There are, of course, times when competition is not only appropriate but even necessary, and times when staunch commitment to principle is not only valid but even critical. Virtually all historians and social scientists would agree, however, that citizens of the United States inhabit the most individualistic and most competitive culture in the world, and possibly in the history of the world. In that context, we more often need reminders about the advantages of cooperation, collaboration, and willingness to compromise.

These issues are certainly prominent in the current debate about our national debt and the advisability of raising the debt ceiling to pay the bills we have already incurred. A national poll conducted last week, for example, asked respondents from both of the major political parties to state their preference for compromise in relation to their preference for “sticking to our guns.” It seems that one party is significantly more willing to compromise than the other, and the other is much more committed to “sticking to our guns” regardless of the issue or the problem.

The results indicated – at least as of last week – that one party favored compromise over “sticking to our guns” by 68% to 32%. The other party, meanwhile, favored “sticking to our guns” by 66% to 34%. Taken altogether, the poll’s participants favored cooperation by 53% to 47%. (Since we try to avoid partisan posturing here at “Leading Together,” you will have to figure out for yourself which party is which.)

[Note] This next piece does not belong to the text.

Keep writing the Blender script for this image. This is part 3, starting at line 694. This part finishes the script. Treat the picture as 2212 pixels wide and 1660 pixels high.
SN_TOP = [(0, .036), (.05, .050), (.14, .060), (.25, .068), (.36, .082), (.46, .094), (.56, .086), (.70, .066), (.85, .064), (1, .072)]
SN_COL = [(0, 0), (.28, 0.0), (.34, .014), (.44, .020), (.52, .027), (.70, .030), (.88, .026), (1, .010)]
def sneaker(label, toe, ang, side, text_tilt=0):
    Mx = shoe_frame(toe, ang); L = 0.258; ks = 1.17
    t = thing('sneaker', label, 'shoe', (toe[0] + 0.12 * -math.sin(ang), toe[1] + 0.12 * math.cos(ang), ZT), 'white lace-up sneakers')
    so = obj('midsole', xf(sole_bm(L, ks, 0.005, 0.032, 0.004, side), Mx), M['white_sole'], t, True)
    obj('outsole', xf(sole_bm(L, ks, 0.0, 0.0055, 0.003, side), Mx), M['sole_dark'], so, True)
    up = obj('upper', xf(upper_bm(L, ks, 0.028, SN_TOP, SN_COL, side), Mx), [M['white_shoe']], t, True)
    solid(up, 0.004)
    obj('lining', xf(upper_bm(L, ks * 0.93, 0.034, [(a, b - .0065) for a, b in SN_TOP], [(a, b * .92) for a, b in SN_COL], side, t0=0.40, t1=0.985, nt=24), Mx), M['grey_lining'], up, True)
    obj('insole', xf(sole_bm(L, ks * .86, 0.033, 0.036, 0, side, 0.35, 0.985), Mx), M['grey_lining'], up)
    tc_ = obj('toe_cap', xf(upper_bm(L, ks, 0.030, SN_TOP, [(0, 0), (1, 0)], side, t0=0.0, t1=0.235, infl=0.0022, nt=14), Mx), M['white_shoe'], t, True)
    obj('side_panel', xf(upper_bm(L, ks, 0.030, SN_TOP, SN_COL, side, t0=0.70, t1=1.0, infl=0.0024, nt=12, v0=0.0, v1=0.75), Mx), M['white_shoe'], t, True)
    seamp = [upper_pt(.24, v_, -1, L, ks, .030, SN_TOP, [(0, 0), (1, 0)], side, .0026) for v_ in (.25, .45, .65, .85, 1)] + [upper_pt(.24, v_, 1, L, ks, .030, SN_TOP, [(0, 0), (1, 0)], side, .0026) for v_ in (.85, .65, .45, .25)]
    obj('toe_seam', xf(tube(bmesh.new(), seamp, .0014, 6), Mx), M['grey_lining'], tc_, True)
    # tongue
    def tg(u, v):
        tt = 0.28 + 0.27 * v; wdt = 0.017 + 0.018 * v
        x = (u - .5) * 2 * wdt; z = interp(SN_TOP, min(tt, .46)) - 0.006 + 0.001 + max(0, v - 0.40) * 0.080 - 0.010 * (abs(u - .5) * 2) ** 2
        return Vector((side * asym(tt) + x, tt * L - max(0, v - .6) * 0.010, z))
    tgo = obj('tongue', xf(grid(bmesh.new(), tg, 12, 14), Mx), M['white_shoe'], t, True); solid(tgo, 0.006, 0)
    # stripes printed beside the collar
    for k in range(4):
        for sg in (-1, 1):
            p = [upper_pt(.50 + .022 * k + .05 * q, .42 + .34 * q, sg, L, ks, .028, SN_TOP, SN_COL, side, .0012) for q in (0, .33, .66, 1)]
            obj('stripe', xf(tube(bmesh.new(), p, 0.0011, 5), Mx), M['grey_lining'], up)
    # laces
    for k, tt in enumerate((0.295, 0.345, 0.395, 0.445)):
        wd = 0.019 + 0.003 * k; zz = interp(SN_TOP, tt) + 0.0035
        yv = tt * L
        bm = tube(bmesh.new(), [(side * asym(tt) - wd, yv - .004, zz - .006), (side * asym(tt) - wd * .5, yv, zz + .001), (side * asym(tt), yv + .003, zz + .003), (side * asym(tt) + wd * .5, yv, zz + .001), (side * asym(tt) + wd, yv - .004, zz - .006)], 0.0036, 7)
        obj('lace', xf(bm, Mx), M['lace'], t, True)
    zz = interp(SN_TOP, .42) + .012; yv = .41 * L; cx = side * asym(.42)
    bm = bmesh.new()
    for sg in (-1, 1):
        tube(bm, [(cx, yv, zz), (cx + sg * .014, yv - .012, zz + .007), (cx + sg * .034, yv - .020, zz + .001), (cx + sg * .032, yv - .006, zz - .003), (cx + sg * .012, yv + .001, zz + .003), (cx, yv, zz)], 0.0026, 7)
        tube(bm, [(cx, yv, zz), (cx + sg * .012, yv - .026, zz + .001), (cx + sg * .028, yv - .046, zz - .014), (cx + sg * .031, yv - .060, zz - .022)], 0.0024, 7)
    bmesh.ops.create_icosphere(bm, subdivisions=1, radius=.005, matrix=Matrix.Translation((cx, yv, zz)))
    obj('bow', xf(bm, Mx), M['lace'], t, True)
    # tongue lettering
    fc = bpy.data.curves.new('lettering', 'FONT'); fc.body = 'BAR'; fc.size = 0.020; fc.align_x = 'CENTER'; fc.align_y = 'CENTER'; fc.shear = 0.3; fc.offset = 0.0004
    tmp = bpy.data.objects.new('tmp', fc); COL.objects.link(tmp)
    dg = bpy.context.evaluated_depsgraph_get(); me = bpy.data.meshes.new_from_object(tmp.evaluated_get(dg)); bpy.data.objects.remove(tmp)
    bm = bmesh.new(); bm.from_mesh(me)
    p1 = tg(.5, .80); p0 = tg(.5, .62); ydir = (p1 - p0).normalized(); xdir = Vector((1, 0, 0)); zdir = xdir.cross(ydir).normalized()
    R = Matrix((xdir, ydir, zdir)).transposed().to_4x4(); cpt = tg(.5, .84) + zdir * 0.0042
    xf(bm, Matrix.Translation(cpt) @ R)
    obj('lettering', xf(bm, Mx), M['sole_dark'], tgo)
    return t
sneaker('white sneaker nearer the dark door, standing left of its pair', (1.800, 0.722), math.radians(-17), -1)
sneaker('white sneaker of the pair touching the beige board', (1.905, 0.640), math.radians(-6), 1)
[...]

The poll made no reference to any particular issue or any particular reasons for choosing one strategy over the other. Thus the difference between the two parties in this respect may lie deeper than any issue or any rationale for decision. In turn, the results of this poll may provide no clues to what we should be doing about any of the challenges we face, but it does seem to provide a clue to why we have so much trouble reaching any agreements at all.

Sunday, July 10, 2011

Zero-Sum Games

As I prepare this blog for publication, the President of the United States and several House and Senate leaders from both parties are trying to hammer out a deal whereby our nation can avoid defaulting on its debts. According to the most reliable economists and historians, an actual default would be catastrophic in several ways; they also tell us that there is no credible reason for us to be in such a precarious position in the first place. But we are.

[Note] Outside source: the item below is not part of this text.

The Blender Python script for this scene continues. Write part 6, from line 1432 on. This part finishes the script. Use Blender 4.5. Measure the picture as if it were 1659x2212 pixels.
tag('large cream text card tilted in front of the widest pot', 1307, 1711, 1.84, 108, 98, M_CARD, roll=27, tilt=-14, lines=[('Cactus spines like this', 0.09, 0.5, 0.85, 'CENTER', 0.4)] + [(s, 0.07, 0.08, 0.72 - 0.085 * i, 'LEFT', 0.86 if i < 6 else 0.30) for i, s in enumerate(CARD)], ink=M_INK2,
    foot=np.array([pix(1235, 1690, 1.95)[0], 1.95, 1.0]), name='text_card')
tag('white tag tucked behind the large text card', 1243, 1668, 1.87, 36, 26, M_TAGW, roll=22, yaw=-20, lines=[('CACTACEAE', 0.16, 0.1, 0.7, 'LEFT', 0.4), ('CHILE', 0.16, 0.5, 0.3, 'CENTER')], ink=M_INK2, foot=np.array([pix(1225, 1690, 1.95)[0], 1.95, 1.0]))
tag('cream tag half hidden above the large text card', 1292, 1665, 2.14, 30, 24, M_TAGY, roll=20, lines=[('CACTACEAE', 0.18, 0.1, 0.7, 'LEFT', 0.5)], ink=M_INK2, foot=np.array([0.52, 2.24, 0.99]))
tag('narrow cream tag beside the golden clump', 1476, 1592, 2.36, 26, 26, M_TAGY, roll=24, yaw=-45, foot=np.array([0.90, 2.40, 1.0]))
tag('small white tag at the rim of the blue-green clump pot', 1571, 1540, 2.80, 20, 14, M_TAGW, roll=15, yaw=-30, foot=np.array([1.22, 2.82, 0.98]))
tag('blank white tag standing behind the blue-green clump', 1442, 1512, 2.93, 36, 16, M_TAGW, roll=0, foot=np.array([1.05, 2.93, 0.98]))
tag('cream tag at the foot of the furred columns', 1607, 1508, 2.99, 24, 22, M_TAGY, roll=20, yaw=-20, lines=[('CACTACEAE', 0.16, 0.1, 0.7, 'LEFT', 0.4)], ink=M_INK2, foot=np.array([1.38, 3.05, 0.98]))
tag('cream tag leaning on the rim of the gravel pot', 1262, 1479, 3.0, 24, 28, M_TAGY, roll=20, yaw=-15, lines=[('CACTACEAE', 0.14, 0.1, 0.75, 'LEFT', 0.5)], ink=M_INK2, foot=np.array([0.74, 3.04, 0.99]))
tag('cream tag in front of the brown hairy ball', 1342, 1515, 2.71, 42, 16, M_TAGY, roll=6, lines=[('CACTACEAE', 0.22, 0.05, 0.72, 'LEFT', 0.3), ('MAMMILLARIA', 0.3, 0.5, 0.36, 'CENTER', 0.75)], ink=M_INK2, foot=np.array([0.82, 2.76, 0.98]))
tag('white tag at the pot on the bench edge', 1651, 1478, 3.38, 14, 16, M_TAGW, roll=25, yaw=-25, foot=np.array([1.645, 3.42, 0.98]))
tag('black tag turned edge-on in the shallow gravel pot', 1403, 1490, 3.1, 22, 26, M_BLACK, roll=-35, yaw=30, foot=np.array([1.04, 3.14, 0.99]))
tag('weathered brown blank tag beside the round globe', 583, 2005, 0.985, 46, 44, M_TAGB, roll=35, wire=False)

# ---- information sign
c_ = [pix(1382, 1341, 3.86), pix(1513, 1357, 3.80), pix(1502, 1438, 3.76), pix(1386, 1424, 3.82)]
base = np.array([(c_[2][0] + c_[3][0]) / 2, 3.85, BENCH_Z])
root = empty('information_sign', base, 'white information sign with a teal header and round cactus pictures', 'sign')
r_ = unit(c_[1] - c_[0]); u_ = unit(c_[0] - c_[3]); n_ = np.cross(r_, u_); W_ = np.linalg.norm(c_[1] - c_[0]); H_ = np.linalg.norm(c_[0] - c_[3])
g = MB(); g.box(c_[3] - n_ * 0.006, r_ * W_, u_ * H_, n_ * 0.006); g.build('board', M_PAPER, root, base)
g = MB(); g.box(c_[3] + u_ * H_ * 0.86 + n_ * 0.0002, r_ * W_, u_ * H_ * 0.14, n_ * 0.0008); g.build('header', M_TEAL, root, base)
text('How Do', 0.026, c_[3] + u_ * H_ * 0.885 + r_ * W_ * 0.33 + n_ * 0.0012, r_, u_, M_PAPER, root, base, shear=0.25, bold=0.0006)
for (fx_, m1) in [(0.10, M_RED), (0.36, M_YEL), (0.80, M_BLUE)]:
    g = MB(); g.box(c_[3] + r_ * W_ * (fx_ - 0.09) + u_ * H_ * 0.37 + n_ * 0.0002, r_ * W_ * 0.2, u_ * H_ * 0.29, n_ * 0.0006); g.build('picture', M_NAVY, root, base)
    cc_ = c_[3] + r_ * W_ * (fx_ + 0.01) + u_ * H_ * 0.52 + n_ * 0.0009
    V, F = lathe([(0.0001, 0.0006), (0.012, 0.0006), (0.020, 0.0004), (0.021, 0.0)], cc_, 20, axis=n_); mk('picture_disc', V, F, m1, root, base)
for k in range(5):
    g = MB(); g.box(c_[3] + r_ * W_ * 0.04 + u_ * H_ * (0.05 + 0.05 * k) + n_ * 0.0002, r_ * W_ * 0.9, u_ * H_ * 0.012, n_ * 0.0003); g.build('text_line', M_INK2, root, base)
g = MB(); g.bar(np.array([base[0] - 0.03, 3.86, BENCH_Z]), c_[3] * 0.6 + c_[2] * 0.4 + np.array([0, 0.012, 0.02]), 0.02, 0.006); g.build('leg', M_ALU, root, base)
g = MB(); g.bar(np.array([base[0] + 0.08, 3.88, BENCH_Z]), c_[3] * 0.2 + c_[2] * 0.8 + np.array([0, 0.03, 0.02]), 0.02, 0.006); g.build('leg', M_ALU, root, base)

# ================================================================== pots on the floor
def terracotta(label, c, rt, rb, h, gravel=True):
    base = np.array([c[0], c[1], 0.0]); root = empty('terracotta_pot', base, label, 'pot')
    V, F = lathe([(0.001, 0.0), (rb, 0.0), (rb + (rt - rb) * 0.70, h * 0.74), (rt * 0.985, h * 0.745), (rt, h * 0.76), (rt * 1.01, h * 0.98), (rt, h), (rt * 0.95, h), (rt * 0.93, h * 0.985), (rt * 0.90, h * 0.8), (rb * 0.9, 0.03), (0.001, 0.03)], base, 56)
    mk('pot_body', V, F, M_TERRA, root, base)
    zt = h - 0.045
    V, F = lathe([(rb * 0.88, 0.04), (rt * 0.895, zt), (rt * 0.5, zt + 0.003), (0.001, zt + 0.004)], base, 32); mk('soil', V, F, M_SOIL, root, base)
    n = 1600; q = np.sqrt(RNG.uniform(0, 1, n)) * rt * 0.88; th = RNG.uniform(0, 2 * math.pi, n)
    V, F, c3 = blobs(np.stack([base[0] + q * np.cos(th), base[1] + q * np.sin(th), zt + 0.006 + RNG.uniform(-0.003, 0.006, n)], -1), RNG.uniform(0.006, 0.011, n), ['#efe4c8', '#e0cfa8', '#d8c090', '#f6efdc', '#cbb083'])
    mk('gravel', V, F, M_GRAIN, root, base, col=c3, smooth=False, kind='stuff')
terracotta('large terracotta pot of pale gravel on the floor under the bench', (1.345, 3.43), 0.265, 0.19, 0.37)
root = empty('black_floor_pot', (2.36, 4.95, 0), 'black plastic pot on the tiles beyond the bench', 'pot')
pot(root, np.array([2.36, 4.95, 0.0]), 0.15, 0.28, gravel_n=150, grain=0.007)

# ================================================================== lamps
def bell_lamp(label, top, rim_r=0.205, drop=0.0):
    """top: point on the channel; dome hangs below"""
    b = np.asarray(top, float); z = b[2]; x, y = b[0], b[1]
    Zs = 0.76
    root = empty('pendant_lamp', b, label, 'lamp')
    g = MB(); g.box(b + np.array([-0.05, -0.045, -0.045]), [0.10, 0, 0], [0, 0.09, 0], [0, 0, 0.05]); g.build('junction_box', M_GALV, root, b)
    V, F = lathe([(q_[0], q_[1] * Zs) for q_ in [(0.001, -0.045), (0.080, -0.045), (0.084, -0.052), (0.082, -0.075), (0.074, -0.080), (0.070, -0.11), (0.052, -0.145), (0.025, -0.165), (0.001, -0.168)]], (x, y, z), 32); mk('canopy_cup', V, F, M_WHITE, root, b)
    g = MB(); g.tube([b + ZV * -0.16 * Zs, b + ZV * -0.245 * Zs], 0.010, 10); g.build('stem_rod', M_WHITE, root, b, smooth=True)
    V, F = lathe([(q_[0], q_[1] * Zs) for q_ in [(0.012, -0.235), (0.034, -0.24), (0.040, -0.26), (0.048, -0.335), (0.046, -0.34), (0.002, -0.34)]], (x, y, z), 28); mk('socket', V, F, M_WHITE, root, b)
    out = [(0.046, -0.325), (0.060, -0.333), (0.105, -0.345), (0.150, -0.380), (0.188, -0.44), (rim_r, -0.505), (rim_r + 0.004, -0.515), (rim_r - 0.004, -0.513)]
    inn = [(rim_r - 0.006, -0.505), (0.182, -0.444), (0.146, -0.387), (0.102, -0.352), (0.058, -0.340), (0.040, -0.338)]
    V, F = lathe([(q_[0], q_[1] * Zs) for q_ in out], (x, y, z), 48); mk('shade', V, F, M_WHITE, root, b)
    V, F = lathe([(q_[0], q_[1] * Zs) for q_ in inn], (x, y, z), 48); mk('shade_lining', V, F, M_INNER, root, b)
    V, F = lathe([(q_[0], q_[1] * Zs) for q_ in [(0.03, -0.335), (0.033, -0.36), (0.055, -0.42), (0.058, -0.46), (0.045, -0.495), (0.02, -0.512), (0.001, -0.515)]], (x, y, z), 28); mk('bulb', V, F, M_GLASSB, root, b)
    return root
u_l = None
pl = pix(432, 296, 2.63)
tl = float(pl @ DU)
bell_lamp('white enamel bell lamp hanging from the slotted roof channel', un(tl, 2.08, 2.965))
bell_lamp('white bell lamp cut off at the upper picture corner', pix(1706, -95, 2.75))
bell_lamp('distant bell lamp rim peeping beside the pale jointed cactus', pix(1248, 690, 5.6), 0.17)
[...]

The underlying causes for the impasse, it seems, are more about the kind of political games that are being played than any rational insights about spending cuts and taxation. The two sides – that is, the two political parties – are playing a zero-sum game, which means that one party will win and the other will lose. Just as in every sporting event ever played in the history of sport, the number of all the wins is exactly the same as the number of all the losses – hence the zero sum.

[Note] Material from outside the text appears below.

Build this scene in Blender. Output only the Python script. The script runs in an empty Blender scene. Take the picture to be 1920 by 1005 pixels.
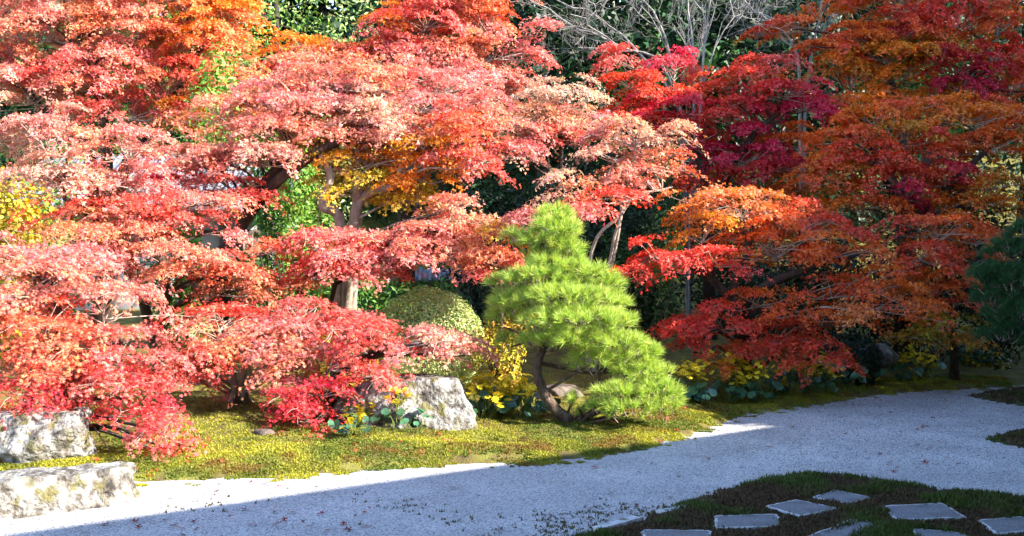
import bpy, math, random
import numpy as np
from mathutils import Vector

random.seed(7)
RNG = np.random.default_rng(11)
scene = bpy.context.scene
COL = scene.collection

# ------------------------------------------------------------------ camera, sky, sun, exposure
F = 2040.0          # focal length in photo pixels (photo 1920 wide)
HC = 2.0            # eye height above the gravel
cam_d = bpy.data.cameras.new('camera')
cam_d.sensor_width = 36.0
cam_d.lens = 36.0 * F / 1920.0
cam_d.clip_end = 600
cam = bpy.data.objects.new('camera', cam_d)
cam.location = (0, 0, HC)
cam.rotation_euler = (math.radians(90), 0, 0)
COL.objects.link(cam)
scene.camera = cam

SUN_EL = math.radians(30)
SUN_H = Vector((0.93, -0.37, 0)).normalized()
SUN_DIR = Vector((SUN_H.x * math.cos(SUN_EL), SUN_H.y * math.cos(SUN_EL), math.sin(SUN_EL)))
world = bpy.data.worlds.new('World')
scene.world = world
world.use_nodes = True
wn = world.node_tree
sky = wn.nodes.new('ShaderNodeTexSky')
sky.sky_type = 'NISHITA'
sky.sun_disc = False
sky.ozone_density = 2.5
sky.dust_density = .4
sky.sun_elevation = SUN_EL
sky.sun_rotation = math.atan2(SUN_H.x, SUN_H.y)
bg = wn.nodes['Background']
bg.inputs['Strength'].default_value = 0.15
wn.links.new(sky.outputs[0], bg.inputs[0])
sun_d = bpy.data.lights.new('sun', 'SUN')
sun_d.energy = 5.0
sun_d.angle = math.radians(0.6)
sun_d.color = (1.0, 0.93, 0.82)
sun = bpy.data.objects.new('sun', sun_d)
sun.rotation_euler = SUN_DIR.to_track_quat('Z', 'Y').to_euler()
COL.objects.link(sun)
scene.view_settings.view_transform = 'Standard'
scene.view_settings.look = 'None'
scene.view_settings.gamma = 1
scene.view_settings.use_curve_mapping = False
scene.view_settings.exposure = 2.2
scene.render.engine = 'CYCLES'
scene.cycles.max_bounces = 5
scene.cycles.diffuse_bounces = 2
scene.cycles.glossy_bounces = 2
scene.cycles.transmission_bounces = 4
scene.cycles.transparent_max_bounces = 6
scene.cycles.use_denoising = True
scene.cycles.caustics_reflective = False
scene.cycles.caustics_refractive = False

# ------------------------------------------------------------------ helpers
def P(px, py, d):
    return np.array([(px - 960) / F * d, d, HC + (502 - py) / F * d])

def vnoise(x, y, seed=0):
    """smooth value noise, 0..1"""
    x = np.asarray(x, float); y = np.asarray(y, float)
    xi = np.floor(x).astype(np.int64); yi = np.floor(y).astype(np.int64)
    fx = x - xi; fy = y - yi
    fx = fx * fx * (3 - 2 * fx); fy = fy * fy * (3 - 2 * fy)
    def h(a, b):
        n = (a * 374761393 + b * 668265263 + seed * 1442695041) & 0x7fffffff
        n = ((n ^ (n >> 13)) * 1274126177) & 0x7fffffff
        n = n ^ (n >> 16)
        return (n & 0xffff) / 65535.0
    a = h(xi, yi); b = h(xi + 1, yi); c = h(xi, yi + 1); d = h(xi + 1, yi + 1)
    return (a * (1 - fx) + b * fx) * (1 - fy) + (c * (1 - fx) + d * fx) * fy

def fbm(x, y, seed=0, o=4):
    s = 0; a = .5; t = 0
    for i in range(o):
        s = s + a * vnoise(x * 2 ** i, y * 2 ** i, seed + i); t += a; a *= .5
    return s / t

def fbm3(p, sc, seed=0, o=4):
    x, y, z = p[:, 0] * sc, p[:, 1] * sc, p[:, 2] * sc
    return (fbm(x + .37 * z, y - .61 * z, seed, o) + fbm(y + 5.2 + .3 * x, z + 1.7, seed + 9, o) + fbm(z - 3.1, x + .4 * y, seed + 17, o)) / 3

def make_mesh(name, V, faces, mat, colors=None, smooth=False):
    """faces: list of int arrays (N,3) or (N,4)"""
    V = np.asarray(V, np.float32)
    if not isinstance(faces, list):
        faces = [faces]
    faces = [np.asarray(f, np.int32) for f in faces if len(f)]
    me = bpy.data.meshes.new(name)
    me.vertices.add(len(V)); me.vertices.foreach_set('co', V.ravel())
    loops = np.concatenate([f.ravel() for f in faces])
    tot = np.concatenate([np.full(len(f), f.shape[1], np.int32) for f in faces])
    start = np.concatenate([[0], np.cumsum(tot)[:-1]]).astype(np.int32)
    me.loops.add(len(loops)); me.loops.foreach_set('vertex_index', loops)
    me.polygons.add(len(tot)); me.polygons.foreach_set('loop_start', start); me.polygons.foreach_set('loop_total', tot)
    if smooth:
        me.polygons.foreach_set('use_smooth', np.ones(len(tot), bool))
    if colors is not None:
        ca = me.color_attributes.new('tint', 'FLOAT_COLOR', 'POINT')
        c4 = np.ones((len(V), 4), np.float32); c4[:, :3] = colors
        ca.data.foreach_set('color', c4.ravel())
    me.update(calc_edges=True)
    if mat is not None:
        me.materials.append(mat)
    return me

def link(name, me, parent=None, loc=None):
    o = bpy.data.objects.new(name, me)
    COL.objects.link(o)
    if parent is not None:
        o.parent = parent
    if loc is not None:
        o.location = [float(v) for v in loc]
    return o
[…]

A non-zero-sum game, by contrast, leads to a positive outcome for both sides, or what we sometimes call a win-win outcome. Win-win outcomes also benefit people who aren't even playing the game but who are influenced by its outcome. People who study human effectiveness know that we can almost always achieve win-win outcomes as long as nobody is driven by non-rational ideologies or dysfunctional emotions like unjustified fear and anger. (Stephen Covey, author of The Seven Habits of Highly Effective People, lists “think win-win” as habit number 4.)

In the budget and deficit tangle now engulfing our national politics, it is becoming more and more evident that the larger good of the whole nation seems less important to some of our leaders than the narrow interests of some portions of the nation and certainly less important than victory over the other political party. Some of the beliefs driving the participants are in fact based on no rational evidence; they are really just ideological creeds. And a creed with no rational evidence behind it is really nothing more than an intellectual addition – what I like to call an ideaddiction. More than 30 years ago, John Gardner, one of the most insightful observers of our national life, called this kind of thing “the war of the parts against the whole.”

Non-zero-sum games are what most of us play most of the time. Education is a non-zero-sum game because everyone benefits from an educated population. Business is as well, since a successful business satisfies the needs of customers and clients and supports suppliers and the general community. Businesses cannot endure if they only satisfy their own desires; the function of any business is to provide goods and services for others. (It’s also true, of course, that businesses compete against each other in zero-sum kinds of ways.)

The fact is that groups, cultures, and nations can only survive, let alone flourish, if they play enough non-zero-sum games to create lots of win-win situations. The kind of extremist competition we are now witnessing in our political culture is ultimately destructive every which way, and if there is no progress from the talks going on in Washington right now, the destructive results will start to show up real soon.

Collaborative leadership, of course, attempts to play exclusively non-zero-sum games that lead only to win-win outcomes. Such leadership downplays or skirts the compulsion to compete and to perceive people with different ideas as dangerous or misguided. Leading together takes patience, empathy, and wisdom. That’s why it usually takes a long time to show results. But when results start to show up, they are virtually always durable and satisfying. When people are all in the same boat, it is always better to work together than to fight each other. And in this global community we now inhabit, we are all in the same boat just about all the time.